**STATED TASK**
Write out precisely the lines beginning with the line that contains "Continue the Blender" and ending with the last line of the entries, and no other lines.

##### ENTRIES SHOWN #####

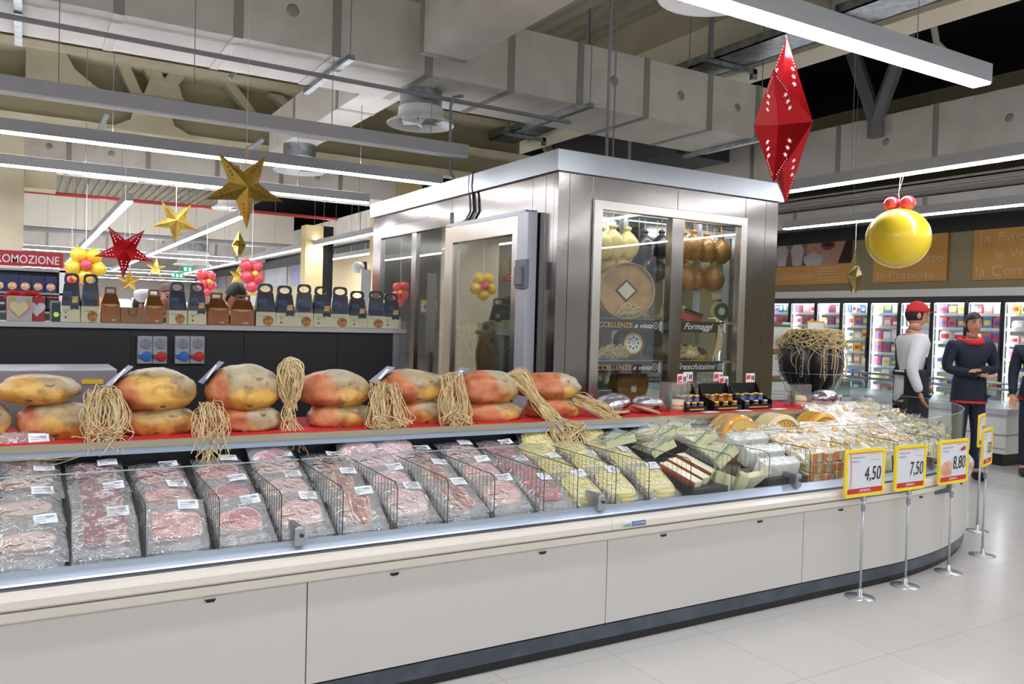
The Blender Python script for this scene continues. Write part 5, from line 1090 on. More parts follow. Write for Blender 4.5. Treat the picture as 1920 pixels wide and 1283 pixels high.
# ---------------------------------------------------------------- blue bags
navy_b=mat('bag_navy','0a1124',.3,c2='0f1d3c',nscale=7,coat=.3); cream_b=mat('bag_cream','d6d3ac',.45); cookie=mat('cookie_photo','c9924a',.4,c2='8c5a2a',nscale=45); night=mat('bag_dusk','2c4a75',.4,c2='14213f',nscale=14)
def blue_bag(kind):
    t=thing('gift_bag','x','gift bag',(0,0,0),0,'navy and cream gift bags on the ledge'); W,Dp,H=.145,.09,.31
    def box_t(z0,z1,w0,w1,d0,d1):
        return [(-w0/2,0,z0),(w0/2,0,z0),(w0/2,d0,z0),(-w0/2,d0,z0),(-w1/2,(d0-d1)/2,z1),(w1/2,(d0-d1)/2,z1),(w1/2,(d0+d1)/2,z1),(-w1/2,(d0+d1)/2,z1)]
    F6=[(0,3,2,1),(4,5,6,7),(0,1,5,4),(1,2,6,5),(2,3,7,6),(3,0,4,7)]
    MB().add(box_t(0,.105,W,W*.965,Dp,Dp*.9),F6).build('cream_base',cream_b,t)
    MB().add(box_t(.105,.25,W*.965,W*.78,Dp*.9,.02),F6).build('navy_body',navy_b,t)
    w=W*.78/2; n=20; out=[];inn=[]
    for k in range(n):
        a=2*PI*k/n; c_,s_=math.cos(a),math.sin(a)
        out.append((w*math.copysign(abs(c_)**.45,c_),.272+(.046 if s_>0 else .024)*math.copysign(abs(s_)**(.75 if s_>0 else .5),s_))); inn.append((w*.68*c_,.278+.024*s_))
    MB().ring(out,inn,Dp*.45-.004,Dp*.45+.004).build('handle',navy_b,t)
    MB().add([(-W*.4,-.001+.003,.15),(W*.1,.002,.15),(W*.05,.012,.2),(-W*.36,.012,.2)],[(0,1,2,3)]).build('dusk_picture',night,t)
    if kind==0: 
        MB().lathe([(0,-.003),(.038,-.003)],20,(.015,.0,.04),'y').build('cookie_picture',cookie,t); MB().box(-.05,.05,.0,.004,.112,.15).build('grey_block',mat('bag_slate','2c3448',.4),t)
    else:
        MB().prism([(.0,.02),(.06,.02),(.06,-.01),(.03,-.003),(.0,-.01)],-.003,.0,'xz').build('ribbon_tab',mat('bag_slate','2c3448',.4),t,loc=(0,0,.09)); MB().prism([(-.02,-.02),(.022,-.02),(.024,.022),(-.022,.02)],.001,.006,'xz').build('biscuit_picture',mat('biscuit','d3a04c',.4,c2='e3bb6c',nscale=40),t,loc=(.03,0.003,.145)); MB().lathe([(0,-.002),(.008,-.002)],10,(-.035,0,.03),'y').lathe([(0,-.002),(.005,-.002)],10,(-.035,0,.06),'y').build('seal_print',mat('seal_dark','5b5540',.5),t)
    MB().box(-.055,-.0,-.002,0,.07,.072).box(-.055,-.01,-.002,0,.078,.08).build('fine_print',ink_g,t)
    return t
B0,B1=blue_bag(0),blue_bag(1)
ub={0:0,1:0}
for i,(xa,xb,k,l) in enumerate(((113,151,1,'first navy gift bag from the left, balloons seen through its handle'),(151,188,0,'second navy gift bag from the left with cookie picture'),(316,352,0,'navy gift bag with cookie picture just right of the small dark haired man'),(352,388,1,'navy gift bag with biscuit picture left of the brown bottle carriers'),
 (478,520,0,'navy gift bag right of the brown carriers, beside the price card'),(516,556,1,'second navy bag of the group of eight, biscuit picture'),(553,588,0,'third navy bag of the group of eight, cookie picture'),(586,625,1,'fourth navy bag of the group of eight, biscuit picture'),(620,656,0,'fifth navy bag of the group of eight, cookie picture'),(654,690,1,'sixth navy bag of the group of eight, beside the white board'),(688,724,0,'seventh navy bag of the group of eight, cookie picture'),(718,752,1,'last navy bag at the right end of the ledge'))):
    p=at((xa+xb)/2,600,Y=LY+.05); b=(B0,B1)[k]; sz=(1 if i<4 else .94)
    rot=(rad(rr(-2,1)),0,rad(rr(-14,6)))
    s_=(at(xb,600,Y=LY+.05).x-at(xa,600,Y=LY+.05).x)/.150
    if ub[k]==0: b.location=(p.x,LY+.05,LZ); b.rotation_euler=rot; b['label']=l
    else: b=dup(b,(p.x,LY+.05,LZ),rot,l)
    b.scale=(min(1,s_),1,[1.0,1.0,.92,.92,.98,.95,1.0,.97,.98,.9,.92,.88][i]); ub[k]=1
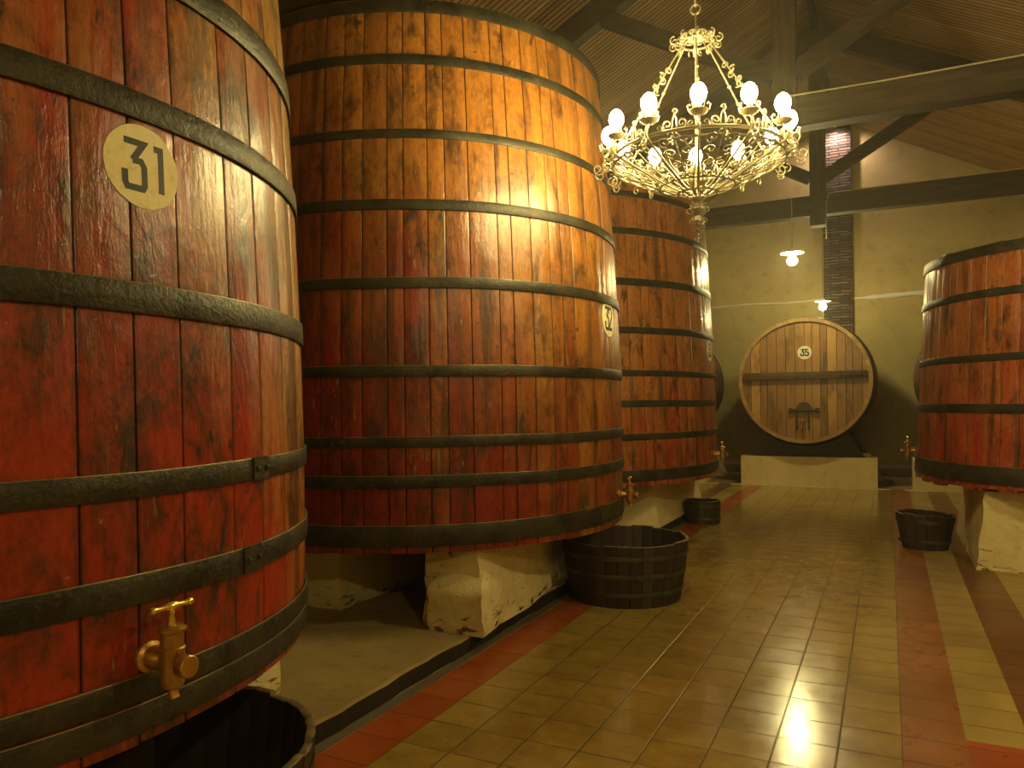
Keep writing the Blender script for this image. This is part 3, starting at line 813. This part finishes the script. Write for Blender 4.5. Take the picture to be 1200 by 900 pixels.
# raised concrete slab under the left tanks, worn edge and dark curb face
bm = bmesh.new(); ny = 160; y0, y1 = YF, 10.3
xe = lambda y: -2.265 + .008 * math.sin(y * 5.1) + .006 * math.sin(y * 17)
top = [bm.verts.new((xe(y0 + (y1 - y0) * i / ny) - .012, y0 + (y1 - y0) * i / ny, SL)) for i in range(ny + 1)]
e1 = [bm.verts.new((xe(y0 + (y1 - y0) * i / ny), y0 + (y1 - y0) * i / ny, SL - .012)) for i in range(ny + 1)]
e2 = [bm.verts.new((xe(y0 + (y1 - y0) * i / ny) - .004, y0 + (y1 - y0) * i / ny, .0)) for i in range(ny + 1)]
far = [bm.verts.new((XL, y0 + (y1 - y0) * i / ny, SL)) for i in range(ny + 1)]
for i in range(ny):
    bm.faces.new((far[i], top[i], top[i + 1], far[i + 1])).material_index = 0
    bm.faces.new((top[i], e1[i], e1[i + 1], top[i + 1])).material_index = 0
    bm.faces.new((e1[i], e2[i], e2[i + 1], e1[i + 1])).material_index = 1
g1 = bm.verts.new((XL, y1, 0)); bm.faces.new((far[-1], top[-1], e1[-1], e2[-1], g1))
struct(finish('trim_1', bm, [M['slab'], M['curb']], smooth=False))
bm = bmesh.new(); box(bm, (-2.262, YF, -.01), (XB - TILE - .002, 10.3, .004)); struct(finish('trim_2', bm, M['grey'], smooth=False))
# low ledge along the back wall
bm = bmesh.new(); box(bm, (XL, 15.9, 0), (XR, YB, .16), .01); struct(finish('trim_3', bm, M['ground']))
# pipe-like moulding along the back wall
bm = bmesh.new()
pts = [(XL + (XR - XL) * i / 60, YB - .06, 3.54 + .012 * math.sin(i * .7)) for i in range(61)]
tube(bm, pts, [.022 + (.028 if p[0] > -.4 else 0) + .005 * math.sin(i * 2.3) for i, p in enumerate(pts)], 10)
tag(finish('wall_pipe', bm, M['enamel']), 'pale lumpy pipe running level along the back wall', 'pipe')
# brick pilaster
bm = bmesh.new(); box(bm, (-1.16, YB - .16, .16), (-.62, YB + .02, 7.18), .01)
struct(finish('trim_4', bm, M['brick'], smooth=False))
# drain slots in the light strip
for x, lb in ((-2.62, 'small black drain slot in the floor near the far left tap'), (.12, 'small black drain slot in the floor before the right white block')):
    bm = bmesh.new(); box(bm, (x - .1, 13.58, -.003), (x + .1, 13.63, .004), .001)
    for k in range(5): box(bm, (x - .085 + k * .04, 13.585, .003), (x - .077 + k * .04, 13.625, .006))
    for v_ in bm.verts: v_.co -= Vector((x, 13.6, 0))
    o = finish('floor_drain', bm, M['dark'], smooth=False); o.location = (x, 13.6, 0); tag(o, lb, 'drain')

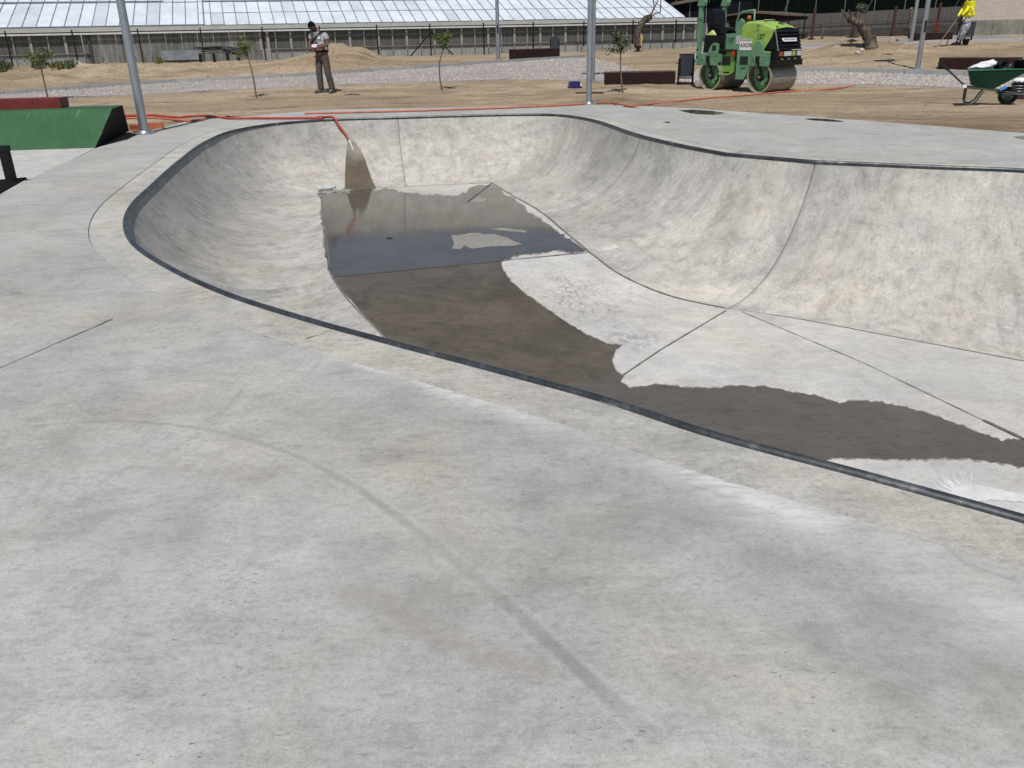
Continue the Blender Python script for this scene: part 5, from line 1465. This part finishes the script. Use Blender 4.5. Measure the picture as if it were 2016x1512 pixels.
# seat
MB().prism([(-.18, 1.32), (.34, 1.34), (.38, 1.42), (.34, 1.48), (-.05, 1.50), (-.18, 1.46)], -.24, .24).build('seat_cushion', M_vinyl, t)
MB().prism([(-.26, 1.36), (-.08, 1.40), (-.09, 1.66), (-.14, 1.88), (-.22, 1.92), (-.30, 1.85), (-.32, 1.55)], -.22, .22).build('seat_back', M_vinyl, t)
MB().tube([(-.16, -.26, 1.52), (.06, -.28, 1.58), (.22, -.28, 1.56)], .03, 6).build('armrest', M_vinyl, t)
MB().prism([(-.12, 1.32), (.12, 1.32), (.02, 1.43)], -.42, -.34).build('yellow_marker', mat('pale_yellow_green', (.55, .70, .20), .5), t)
# roll-over frame
for sy in (-1, 1):
    y = sy*.44
    MB().box((-.34, y, 1.30), (.10, .085, 1.40)).build('rollbar_post', M_teal, t)
    MB().prism([(-.43, 2.0), (-.23, 2.0), (-.21, 2.08), (-.26, 2.26), (-.36, 2.26)], y-.06, y+.06).build('hinge', M_teal, t)
    MB().box((-.29, y, 2.50), (.085, .085, .5)).build('rollbar_post', M_teal, t)
    MB().tube([(-.44, y*1.02, 1.68), (-.28, y*1.12, 1.68)], .014, 6).build('pin', M_iron, t)
    for z in (.80, .98): MB().lathe([(0, y-.047), (.028, y-.047), (.028, y-.03)], 10, axis='Y', c=(-.35, 0, z)).build('bolt', M_iron, t)
MB().box((-.31, 0, 2.80), (.085, .965, .085)).build('rollbar_top', M_teal, t)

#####

**RIGHT ANSWER**
Continue the Blender Python script for this scene: part 5, from line 1465. This part finishes the script. Use Blender 4.5. Measure the picture as if it were 2016x1512 pixels.
# seat
MB().prism([(-.18, 1.32), (.34, 1.34), (.38, 1.42), (.34, 1.48), (-.05, 1.50), (-.18, 1.46)], -.24, .24).build('seat_cushion', M_vinyl, t)
MB().prism([(-.26, 1.36), (-.08, 1.40), (-.09, 1.66), (-.14, 1.88), (-.22, 1.92), (-.30, 1.85), (-.32, 1.55)], -.22, .22).build('seat_back', M_vinyl, t)
MB().tube([(-.16, -.26, 1.52), (.06, -.28, 1.58), (.22, -.28, 1.56)], .03, 6).build('armrest', M_vinyl, t)
MB().prism([(-.12, 1.32), (.12, 1.32), (.02, 1.43)], -.42, -.34).build('yellow_marker', mat('pale_yellow_green', (.55, .70, .20), .5), t)
# roll-over frame
for sy in (-1, 1):
    y = sy*.44
    MB().box((-.34, y, 1.30), (.10, .085, 1.40)).build('rollbar_post', M_teal, t)
    MB().prism([(-.43, 2.0), (-.23, 2.0), (-.21, 2.08), (-.26, 2.26), (-.36, 2.26)], y-.06, y+.06).build('hinge', M_teal, t)
    MB().box((-.29, y, 2.50), (.085, .085, .5)).build('rollbar_post', M_teal, t)
    MB().tube([(-.44, y*1.02, 1.68), (-.28, y*1.12, 1.68)], .014, 6).build('pin', M_iron, t)
    for z in (.80, .98): MB().lathe([(0, y-.047), (.028, y-.047), (.028, y-.03)], 10, axis='Y', c=(-.35, 0, z)).build('bolt', M_iron, t)
MB().box((-.31, 0, 2.80), (.085, .965, .085)).build('rollbar_top', M_teal, t)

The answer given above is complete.